* Begin *

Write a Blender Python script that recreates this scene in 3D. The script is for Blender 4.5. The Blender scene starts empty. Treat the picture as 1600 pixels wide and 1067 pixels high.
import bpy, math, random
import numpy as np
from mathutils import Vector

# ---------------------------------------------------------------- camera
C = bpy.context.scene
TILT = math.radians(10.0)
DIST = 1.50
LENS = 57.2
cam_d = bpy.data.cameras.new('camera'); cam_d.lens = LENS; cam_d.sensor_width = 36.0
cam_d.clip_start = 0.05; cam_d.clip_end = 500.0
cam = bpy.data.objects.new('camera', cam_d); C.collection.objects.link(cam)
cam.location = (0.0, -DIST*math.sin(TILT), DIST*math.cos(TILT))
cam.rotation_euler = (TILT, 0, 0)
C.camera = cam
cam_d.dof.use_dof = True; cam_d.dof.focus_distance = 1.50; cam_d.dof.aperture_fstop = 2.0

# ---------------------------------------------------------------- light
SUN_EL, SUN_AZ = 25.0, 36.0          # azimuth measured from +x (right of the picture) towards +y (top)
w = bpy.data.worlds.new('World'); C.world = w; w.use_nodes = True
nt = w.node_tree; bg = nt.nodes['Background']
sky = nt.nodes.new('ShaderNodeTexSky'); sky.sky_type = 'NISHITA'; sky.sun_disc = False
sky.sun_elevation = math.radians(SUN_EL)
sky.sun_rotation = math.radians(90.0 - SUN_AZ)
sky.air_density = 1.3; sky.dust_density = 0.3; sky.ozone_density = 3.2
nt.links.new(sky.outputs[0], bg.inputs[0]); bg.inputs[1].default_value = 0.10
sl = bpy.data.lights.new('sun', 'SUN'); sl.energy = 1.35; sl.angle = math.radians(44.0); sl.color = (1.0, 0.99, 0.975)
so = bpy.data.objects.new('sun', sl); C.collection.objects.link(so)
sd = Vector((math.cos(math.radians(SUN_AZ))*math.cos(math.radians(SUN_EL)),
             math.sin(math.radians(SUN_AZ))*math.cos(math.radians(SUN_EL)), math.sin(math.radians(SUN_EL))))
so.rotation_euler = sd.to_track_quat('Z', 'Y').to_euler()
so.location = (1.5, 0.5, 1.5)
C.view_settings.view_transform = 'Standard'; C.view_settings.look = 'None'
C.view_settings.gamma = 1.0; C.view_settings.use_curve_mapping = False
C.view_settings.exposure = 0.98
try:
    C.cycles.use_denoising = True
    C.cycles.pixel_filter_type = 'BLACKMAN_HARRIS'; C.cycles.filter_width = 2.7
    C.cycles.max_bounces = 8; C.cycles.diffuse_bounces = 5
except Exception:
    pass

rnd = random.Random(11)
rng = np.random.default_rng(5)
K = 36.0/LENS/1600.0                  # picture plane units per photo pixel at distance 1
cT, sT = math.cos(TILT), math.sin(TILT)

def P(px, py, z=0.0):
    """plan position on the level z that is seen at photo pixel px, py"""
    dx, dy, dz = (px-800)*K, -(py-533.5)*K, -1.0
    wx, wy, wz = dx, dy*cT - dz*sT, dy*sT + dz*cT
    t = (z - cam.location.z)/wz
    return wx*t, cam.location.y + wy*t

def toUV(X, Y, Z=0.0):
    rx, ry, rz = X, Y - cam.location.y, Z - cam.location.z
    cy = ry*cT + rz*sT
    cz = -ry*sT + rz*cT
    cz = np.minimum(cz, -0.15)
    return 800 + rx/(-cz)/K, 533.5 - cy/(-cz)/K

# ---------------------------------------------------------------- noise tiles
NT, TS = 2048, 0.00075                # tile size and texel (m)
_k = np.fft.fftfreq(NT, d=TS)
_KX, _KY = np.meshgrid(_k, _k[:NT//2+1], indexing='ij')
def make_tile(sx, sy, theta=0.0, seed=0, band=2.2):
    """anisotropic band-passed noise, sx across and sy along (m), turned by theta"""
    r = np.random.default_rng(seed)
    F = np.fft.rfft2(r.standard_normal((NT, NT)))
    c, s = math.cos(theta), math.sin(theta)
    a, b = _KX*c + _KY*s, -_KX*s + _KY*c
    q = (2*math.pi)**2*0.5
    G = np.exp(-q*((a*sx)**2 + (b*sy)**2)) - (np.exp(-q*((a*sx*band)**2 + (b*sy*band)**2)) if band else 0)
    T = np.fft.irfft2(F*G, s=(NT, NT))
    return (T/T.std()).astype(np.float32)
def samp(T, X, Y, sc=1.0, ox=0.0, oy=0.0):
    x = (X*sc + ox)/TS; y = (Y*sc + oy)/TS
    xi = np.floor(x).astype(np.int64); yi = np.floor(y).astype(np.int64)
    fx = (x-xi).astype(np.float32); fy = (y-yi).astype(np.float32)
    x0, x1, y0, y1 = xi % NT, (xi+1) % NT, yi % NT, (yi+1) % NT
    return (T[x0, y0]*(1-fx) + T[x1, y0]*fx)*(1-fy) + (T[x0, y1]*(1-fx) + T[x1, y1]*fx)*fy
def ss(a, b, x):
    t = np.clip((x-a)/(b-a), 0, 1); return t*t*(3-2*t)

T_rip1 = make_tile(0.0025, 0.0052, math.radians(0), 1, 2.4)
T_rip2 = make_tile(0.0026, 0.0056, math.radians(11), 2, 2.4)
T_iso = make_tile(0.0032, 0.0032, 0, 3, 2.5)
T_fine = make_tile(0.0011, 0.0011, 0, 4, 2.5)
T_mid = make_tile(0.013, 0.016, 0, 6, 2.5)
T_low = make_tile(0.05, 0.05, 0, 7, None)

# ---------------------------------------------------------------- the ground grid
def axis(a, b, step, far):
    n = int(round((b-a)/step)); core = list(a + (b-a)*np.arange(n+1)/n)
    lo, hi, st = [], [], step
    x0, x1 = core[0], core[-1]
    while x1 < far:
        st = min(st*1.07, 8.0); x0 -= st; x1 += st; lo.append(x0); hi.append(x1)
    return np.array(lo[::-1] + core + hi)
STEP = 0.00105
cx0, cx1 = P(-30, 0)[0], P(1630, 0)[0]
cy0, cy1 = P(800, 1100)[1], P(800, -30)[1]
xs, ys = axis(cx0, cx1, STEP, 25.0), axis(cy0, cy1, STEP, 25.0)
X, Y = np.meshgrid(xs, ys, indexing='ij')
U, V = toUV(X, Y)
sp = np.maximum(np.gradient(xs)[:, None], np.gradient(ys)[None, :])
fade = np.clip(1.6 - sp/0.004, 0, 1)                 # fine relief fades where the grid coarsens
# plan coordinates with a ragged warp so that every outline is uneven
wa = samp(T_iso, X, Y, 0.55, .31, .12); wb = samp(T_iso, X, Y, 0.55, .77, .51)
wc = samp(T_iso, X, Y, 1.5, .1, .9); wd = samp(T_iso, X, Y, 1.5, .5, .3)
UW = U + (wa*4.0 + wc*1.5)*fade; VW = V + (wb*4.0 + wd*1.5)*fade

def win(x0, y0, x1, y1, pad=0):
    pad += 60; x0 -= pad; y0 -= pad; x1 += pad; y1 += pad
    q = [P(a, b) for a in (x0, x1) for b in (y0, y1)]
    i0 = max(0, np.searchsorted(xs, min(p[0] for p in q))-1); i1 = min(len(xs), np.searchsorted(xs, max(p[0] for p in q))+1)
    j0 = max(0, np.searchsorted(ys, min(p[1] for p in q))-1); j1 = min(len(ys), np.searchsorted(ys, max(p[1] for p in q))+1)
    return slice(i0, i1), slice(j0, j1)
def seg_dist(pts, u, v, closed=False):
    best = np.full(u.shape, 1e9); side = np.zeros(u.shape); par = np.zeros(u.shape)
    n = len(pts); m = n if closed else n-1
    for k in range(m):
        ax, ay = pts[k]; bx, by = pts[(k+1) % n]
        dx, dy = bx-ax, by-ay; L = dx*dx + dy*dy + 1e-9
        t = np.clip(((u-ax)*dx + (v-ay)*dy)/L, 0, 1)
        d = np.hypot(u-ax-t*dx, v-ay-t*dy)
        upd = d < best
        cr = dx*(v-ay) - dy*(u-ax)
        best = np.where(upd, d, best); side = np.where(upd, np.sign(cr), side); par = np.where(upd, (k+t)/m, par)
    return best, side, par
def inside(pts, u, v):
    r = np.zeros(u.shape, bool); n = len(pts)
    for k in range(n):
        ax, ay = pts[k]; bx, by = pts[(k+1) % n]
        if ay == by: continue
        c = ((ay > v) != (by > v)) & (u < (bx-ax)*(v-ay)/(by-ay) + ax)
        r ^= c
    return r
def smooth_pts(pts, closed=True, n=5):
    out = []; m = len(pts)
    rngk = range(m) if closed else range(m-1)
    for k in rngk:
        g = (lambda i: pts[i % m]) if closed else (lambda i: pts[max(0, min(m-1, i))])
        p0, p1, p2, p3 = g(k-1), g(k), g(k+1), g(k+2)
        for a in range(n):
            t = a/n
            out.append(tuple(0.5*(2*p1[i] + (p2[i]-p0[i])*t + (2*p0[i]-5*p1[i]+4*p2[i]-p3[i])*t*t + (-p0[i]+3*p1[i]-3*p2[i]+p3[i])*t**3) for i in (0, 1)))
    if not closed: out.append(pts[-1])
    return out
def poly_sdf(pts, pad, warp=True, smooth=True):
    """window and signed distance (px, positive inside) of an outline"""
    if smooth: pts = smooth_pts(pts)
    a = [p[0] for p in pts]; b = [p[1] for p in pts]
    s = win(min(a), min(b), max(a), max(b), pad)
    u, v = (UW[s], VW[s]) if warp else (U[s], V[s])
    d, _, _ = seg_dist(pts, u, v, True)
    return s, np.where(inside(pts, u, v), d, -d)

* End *

Only the lines from the top of the data through the line that contains "from mathutils import Vector" should be quoted, exactly as they stand.

Write a Blender Python script that recreates this scene in 3D. The script is for Blender 4.5. The Blender scene starts empty. Treat the picture as 1600 pixels wide and 1067 pixels high.
import bpy, math, random
import numpy as np
from mathutils import Vector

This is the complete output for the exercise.